Don Emilio acumuló hijos y deudas y por eso en una de las malas rachas fue a caer a San Clemente, animado por sus copartidarios quinchieños  que intentaban infiltrarse en la comunidad del caserío.

El nuevo inspector llegó una tarde de febrero, lo recibió una llovizna helada y un perro negro que deambulaba por la estancia con  capachos de maíz colgados del techo y que sirvió  de oficina  y de  residencia a la la familia del nuevo funcionario.

Desde el primer instante el  inspector y el  cura se erizaron como gallos de pelea,  fue odio  a primera vista el sentimiento que embargó a los representantes de la iglesia y el Estado en el dormido caserío.  Chocó el poder eclesiástico con el poder civil , al igual que lo hicieron el clero con los radicales liberales durante el siglo XIX. En términos micros se revivía la lucha por el poder entre los curas y los políticos liberales.

El padre Barreneche sitió por hambre a  don Emilio. Los feligreses no le vendían ni una taza de leche para el pequeño, ni siquiera ahuyamas para echar algo a la olla. En los dos ventorrillos de San Clemente le negaron los fiados; así que  su esposa, doña Débora,  tenía que asistir a misa a  Quinchía porque no la recibían en la iglesia local  y don Emilio se vio en la necesidad de viajar al municipio vecino, donde sus amigos le prestaban plata para el mercado, pues el asentista de Guática  envolataba los pagos.
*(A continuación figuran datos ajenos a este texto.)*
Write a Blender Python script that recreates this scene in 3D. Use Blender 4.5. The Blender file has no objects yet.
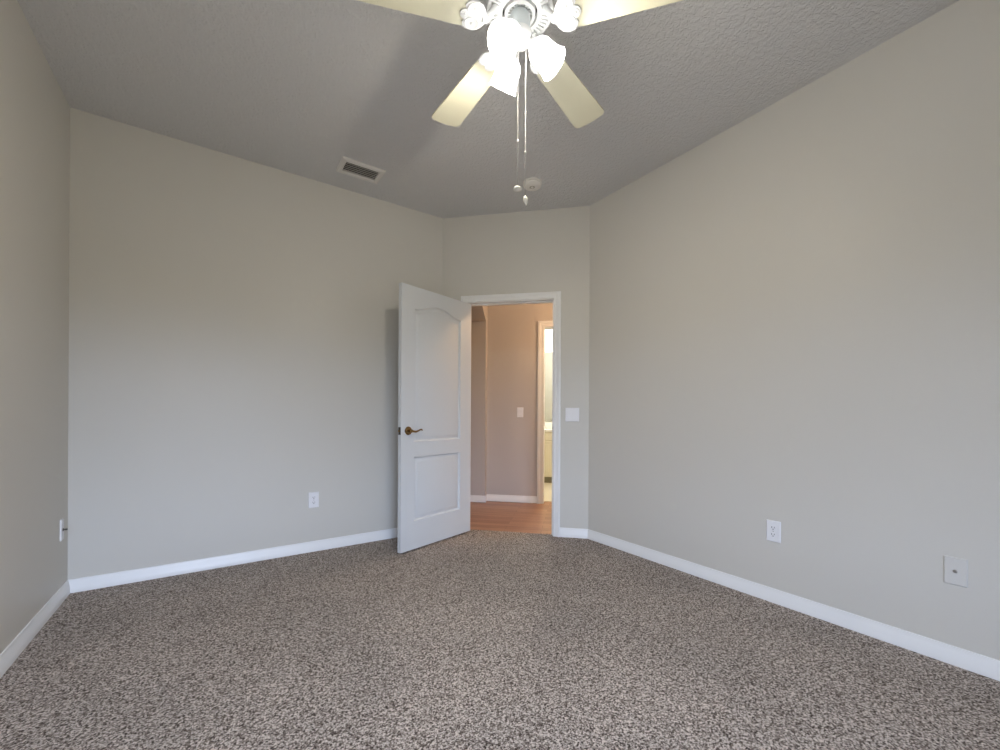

Poco podía hacer el inspector ante el poder avasallador de la Iglesia. Sin embargo, utilizando un seudónimo, enfilaba baterías contra el cura Barreneche en las páginas del quincenario “Flecha Roja”, donde daba rienda suelta a su furor anticlerical y ponía en evidencia el apetito del sacerdote por el ganado y las fincas de tierra fría.

Don Emilio terminaba el día cuando aparecían los cocuyos, pues en ese tiempo no había luz eléctrica en San Clemente y empezaba la jornada con el mugido de las vacas llamando a los terneros. Fuera de litigios por linderos o reconvenciones  por escándalos de borrachos, en la inspección no había otra cosa que hacer. A don Emilio le quedaba, pues, todo el tiempo del mundo y lo aprovechó escribiendo crónicas donde dibujó de cuerpo entero la picaresca y la vida del  occidente del  Viejo Caldas. Infortunadamente todo ello se perdió porque ni su  familia, ni sus amigos estimaron en lo que valía esa labor tesonera que tiraron a la basura cuando  don Emilio murió  en  Cartago en los años sesenta del pasado siglo.

Al ver que era imposible penetrar en la  fortaleza goda de San Clemente, don Emilio retornó a Quinchía a fines de 1945 como secretario del Concejo  . El día que entregó el cargo fue una fecha gloriosa para el padre Barreneche y también para la familia Betancourth Tobón. Doña Débora encendió varias velas a la Virgen y Chila, la hija mayor, bailó  de la felicidad  ante la posibilidad de conseguir novio en otras tierras.

Para no alegrar a sus enemigos políticos, don Emilio madrugó a cargar el trasteo en el bus escalera de su cuñado Luis Angel. Montaron las camas, los colchones,  unas jaulas con gallinas, al perro negro  que ya formaba parte del clan, al gato,  las ollas de la cocina y unas sillas de mimbre que eran el orgullo de la familia. Cuando el carro arrancó, las campanas de la iglesia empezaron a tañir. La gente se asomó por las ventanas, el cura Barreneche  acomodado en la mecedora miraba sonriente desde el corredor de la casa cural. Apenas el vehículo se perdió entre el polvero de la vía, el sacerdote acompañado por la  Cofradía de la Milagrosa  se acercó al altar mayor y dio gracias al cielo por haber sacado el diablo  de San Clemente.